Yeniden otele yerleşip dinleniyor, sonra şehirdeki hayatı keşfe çıkıyoruz. Ulan Batur’da Hard Rock Cafe’den üçüncü dalga kahvecilere, butik bira üreticilerinden gece kulüplerine hemen her şeye rastlamak mümkün. Şehirde çok sayıda Kore lokantası olması ilgimi çekiyor. Kore kültürünün gençler arasında ilgi çektiğini öğreniyoruz.
Bir süre sonra Almanya’daki hayatımdan çok da uzak olmayan bir yaşama geri döndüğümü hissediyorum. Akşamı Fat Cat adlı bir caz kulübünde noktalıyoruz. Çalışanlar burada görmeye alışık olduğumuz üzere son derece nazik ve arkadaş canlısı. Çalışanlar İngilizce konuşuyorlar. İçkilerimizi alıyor, konserin başlamasını bekliyoruz. Buranın New York ya da Berlin’deki caz kulüplerinden pek bir farkı yok.

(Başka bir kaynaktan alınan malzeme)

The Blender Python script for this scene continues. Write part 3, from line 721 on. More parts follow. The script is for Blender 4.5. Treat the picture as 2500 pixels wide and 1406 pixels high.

Yalnızca bir gün öncesine kadar yaşadığımız hayatla burasının birbirine bu kadar yakın oluşuna şaşırıyorum.
Türkiye’de ya da dünyanın pek çok başka ülkesinde izole, altyapının, tuvaletin banyonun olmadığı, basit ahşap ya da taş yapılarda hayatını sürdüren ya da göçebe yaşayanlar ile büyük şehir hayatı aynı anda var olabiliyor elbette. Buna ilk defa Moğolistan’da rastlamıyoruz. Ama nüfusun bu kadar büyük bir kısmının göçebe yaşaması, bu yaşam pratiğinin böylesine büyük ve engin bir coğrafyada var olabilmesi beni oldukça etkiliyor.
Şehirde doğup büyüyen pek çok kişinin de Moğolistan’ı gezerken benzer hislere kapılacağını sanıyorum. Kilometrelerce boşluktan sonra görünen tek tük ‘Ger’lerde süren yaşam, uçsuz bucaksız doğanın içinde insanın kendini ufacık hissetmesine sebep oluyor. Ulan Batur’un yoğun trafiği ve beton silüetiyse bu ıssızlık hissinin tam tersini doğuruyor.
Şehri gezip tecrübe etmeye, insanlarla tanışmaya başlayınca işler değişiyor. Neredeyse tamamen gri şehir, Moğolistan’ın sevilen Rock gruplarından The Lemons’ın Ulan Batur’un eski günlerini nostaljiyle anan “1983…86” şarkısında dediği “gökkuşağı renkleriyle parıldayan” bir şehir haline geliyor.
Ülkenin her iki yüzünün de, soğuk havanın aksine oldukça sıcak, kucaklayıcı olduğunu söylemek mümkün.